WHAT YOU NEED TO DO:
Take the lines beginning with the one that contains "Write the bpy" and ending with the one that contains "import numpy as np", and set them down exactly. Omit all pictures.

>> start MATERIAL FOR THIS TASK

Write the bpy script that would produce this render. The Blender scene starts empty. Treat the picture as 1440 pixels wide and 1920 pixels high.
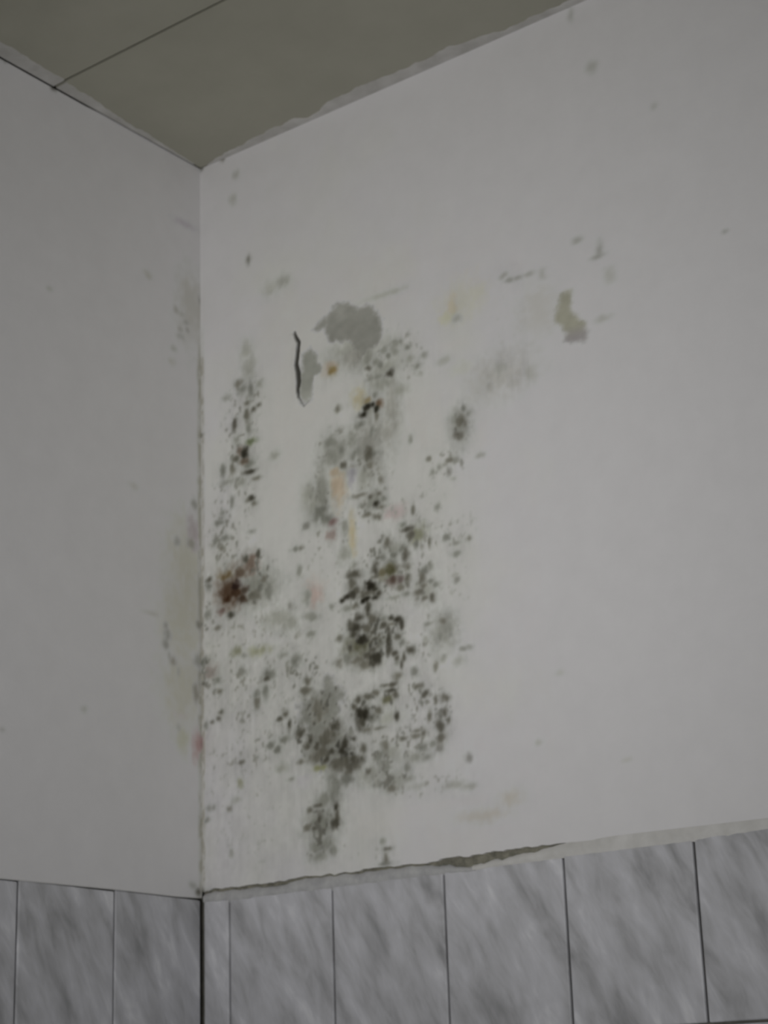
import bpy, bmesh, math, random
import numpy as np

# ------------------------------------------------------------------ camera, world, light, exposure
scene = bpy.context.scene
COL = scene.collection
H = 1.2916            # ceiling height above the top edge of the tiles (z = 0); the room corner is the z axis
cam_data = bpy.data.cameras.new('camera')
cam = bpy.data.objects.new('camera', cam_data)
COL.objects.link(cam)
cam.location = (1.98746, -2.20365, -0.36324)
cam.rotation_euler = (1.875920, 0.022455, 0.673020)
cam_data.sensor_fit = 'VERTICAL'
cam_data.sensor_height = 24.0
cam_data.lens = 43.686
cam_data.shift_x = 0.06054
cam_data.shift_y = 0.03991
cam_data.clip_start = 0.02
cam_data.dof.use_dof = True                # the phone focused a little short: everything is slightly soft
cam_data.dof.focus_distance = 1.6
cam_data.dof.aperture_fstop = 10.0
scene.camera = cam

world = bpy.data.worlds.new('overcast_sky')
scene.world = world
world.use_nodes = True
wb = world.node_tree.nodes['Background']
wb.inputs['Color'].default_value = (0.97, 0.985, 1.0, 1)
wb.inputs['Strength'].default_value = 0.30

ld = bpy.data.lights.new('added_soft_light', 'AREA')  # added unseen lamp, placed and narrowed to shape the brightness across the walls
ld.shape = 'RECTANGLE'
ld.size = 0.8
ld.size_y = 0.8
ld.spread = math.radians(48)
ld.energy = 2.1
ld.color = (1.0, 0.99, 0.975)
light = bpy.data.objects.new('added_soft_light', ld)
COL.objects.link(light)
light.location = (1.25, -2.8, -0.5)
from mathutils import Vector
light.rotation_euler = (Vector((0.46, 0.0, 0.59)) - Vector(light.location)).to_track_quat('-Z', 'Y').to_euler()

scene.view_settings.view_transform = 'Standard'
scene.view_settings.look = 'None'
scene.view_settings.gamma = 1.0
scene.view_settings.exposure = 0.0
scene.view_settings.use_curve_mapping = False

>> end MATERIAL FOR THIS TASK
>> start MATERIAL FOR THIS TASK

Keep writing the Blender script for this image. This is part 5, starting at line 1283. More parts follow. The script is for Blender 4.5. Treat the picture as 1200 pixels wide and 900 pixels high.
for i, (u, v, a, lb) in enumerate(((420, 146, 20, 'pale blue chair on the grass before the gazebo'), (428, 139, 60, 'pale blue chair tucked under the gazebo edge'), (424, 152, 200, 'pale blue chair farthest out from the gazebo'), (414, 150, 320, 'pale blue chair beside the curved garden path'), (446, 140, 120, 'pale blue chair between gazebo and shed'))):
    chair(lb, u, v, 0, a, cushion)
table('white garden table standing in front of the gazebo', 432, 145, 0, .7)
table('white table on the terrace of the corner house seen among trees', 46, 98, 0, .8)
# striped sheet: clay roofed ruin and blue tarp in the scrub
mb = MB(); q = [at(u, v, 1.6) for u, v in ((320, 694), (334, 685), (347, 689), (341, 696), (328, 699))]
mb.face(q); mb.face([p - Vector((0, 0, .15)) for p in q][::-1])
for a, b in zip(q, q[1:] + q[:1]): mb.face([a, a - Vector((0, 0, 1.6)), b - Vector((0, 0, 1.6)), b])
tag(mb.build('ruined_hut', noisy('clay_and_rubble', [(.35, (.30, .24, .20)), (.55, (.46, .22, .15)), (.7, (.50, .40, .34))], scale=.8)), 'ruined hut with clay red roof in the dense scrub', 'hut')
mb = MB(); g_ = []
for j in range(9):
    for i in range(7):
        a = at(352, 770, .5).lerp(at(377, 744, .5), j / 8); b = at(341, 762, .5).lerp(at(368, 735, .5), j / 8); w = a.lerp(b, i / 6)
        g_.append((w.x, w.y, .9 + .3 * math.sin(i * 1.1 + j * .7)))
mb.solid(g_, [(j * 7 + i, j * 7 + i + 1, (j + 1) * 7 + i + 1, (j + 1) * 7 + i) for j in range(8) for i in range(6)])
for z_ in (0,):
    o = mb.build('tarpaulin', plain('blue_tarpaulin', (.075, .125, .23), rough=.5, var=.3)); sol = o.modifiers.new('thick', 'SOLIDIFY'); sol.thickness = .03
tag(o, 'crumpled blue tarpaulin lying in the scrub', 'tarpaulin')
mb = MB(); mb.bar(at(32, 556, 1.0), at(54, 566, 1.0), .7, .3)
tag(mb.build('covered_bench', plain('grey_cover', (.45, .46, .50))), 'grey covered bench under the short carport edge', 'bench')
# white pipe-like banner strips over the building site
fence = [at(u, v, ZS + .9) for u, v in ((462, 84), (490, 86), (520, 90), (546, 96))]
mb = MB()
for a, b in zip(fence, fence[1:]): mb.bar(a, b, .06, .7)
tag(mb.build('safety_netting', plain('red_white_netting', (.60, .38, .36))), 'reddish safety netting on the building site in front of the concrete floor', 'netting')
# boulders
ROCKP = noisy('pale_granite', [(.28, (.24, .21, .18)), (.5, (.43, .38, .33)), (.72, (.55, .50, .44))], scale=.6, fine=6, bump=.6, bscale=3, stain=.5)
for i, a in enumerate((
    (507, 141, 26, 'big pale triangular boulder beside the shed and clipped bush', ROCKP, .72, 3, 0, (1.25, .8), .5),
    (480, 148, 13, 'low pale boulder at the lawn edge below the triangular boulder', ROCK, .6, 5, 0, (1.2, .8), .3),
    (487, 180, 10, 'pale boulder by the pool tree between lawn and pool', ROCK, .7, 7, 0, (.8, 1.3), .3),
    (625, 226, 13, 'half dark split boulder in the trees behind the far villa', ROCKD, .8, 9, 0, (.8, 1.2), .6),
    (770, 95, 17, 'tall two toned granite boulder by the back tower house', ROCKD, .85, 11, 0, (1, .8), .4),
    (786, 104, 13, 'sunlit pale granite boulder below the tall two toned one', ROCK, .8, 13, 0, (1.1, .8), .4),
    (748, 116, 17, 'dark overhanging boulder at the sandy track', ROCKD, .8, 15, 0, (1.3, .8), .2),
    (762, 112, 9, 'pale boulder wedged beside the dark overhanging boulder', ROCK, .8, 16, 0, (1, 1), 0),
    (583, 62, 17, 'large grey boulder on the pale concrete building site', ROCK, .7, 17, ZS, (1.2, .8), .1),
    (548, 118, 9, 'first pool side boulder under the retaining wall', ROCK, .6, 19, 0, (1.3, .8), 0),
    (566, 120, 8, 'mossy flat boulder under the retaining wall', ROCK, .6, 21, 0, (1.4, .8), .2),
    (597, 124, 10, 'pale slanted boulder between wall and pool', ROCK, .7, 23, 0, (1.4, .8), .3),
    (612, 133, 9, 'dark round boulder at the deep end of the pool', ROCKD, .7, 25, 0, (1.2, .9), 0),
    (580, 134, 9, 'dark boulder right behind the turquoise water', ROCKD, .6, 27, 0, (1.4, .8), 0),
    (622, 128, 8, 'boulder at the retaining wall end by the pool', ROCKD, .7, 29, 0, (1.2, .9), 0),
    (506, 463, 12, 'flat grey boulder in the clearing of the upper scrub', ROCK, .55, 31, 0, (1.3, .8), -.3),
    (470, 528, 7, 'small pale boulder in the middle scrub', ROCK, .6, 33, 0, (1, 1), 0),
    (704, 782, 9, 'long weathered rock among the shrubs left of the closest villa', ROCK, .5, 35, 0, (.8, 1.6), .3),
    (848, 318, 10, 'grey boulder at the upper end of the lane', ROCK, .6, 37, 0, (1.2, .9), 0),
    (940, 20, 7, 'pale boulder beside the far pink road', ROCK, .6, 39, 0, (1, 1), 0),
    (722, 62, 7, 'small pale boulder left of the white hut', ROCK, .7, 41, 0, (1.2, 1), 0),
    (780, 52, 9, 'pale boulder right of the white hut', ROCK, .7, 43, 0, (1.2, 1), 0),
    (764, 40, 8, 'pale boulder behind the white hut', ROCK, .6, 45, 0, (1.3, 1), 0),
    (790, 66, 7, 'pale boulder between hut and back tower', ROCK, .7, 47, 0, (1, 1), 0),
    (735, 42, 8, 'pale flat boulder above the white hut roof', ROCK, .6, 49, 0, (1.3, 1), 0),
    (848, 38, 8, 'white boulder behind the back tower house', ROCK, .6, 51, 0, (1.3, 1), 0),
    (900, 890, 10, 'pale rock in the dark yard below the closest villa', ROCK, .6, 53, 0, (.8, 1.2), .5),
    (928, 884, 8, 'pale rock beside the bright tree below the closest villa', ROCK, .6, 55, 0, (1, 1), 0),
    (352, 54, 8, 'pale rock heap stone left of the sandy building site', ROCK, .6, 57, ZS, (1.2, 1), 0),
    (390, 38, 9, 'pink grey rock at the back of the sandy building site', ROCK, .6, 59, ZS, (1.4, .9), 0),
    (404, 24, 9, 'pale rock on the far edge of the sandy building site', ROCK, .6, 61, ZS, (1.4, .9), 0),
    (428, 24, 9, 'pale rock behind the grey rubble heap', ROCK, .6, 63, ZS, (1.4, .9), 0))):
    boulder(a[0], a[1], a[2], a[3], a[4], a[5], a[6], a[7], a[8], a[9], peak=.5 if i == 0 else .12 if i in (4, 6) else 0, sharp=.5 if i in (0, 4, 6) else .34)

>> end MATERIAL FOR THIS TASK

EXERCISE ANSWER:
Write the bpy script that would produce this render. The Blender scene starts empty. Treat the picture as 1440 pixels wide and 1920 pixels high.
import bpy, bmesh, math, random
import numpy as np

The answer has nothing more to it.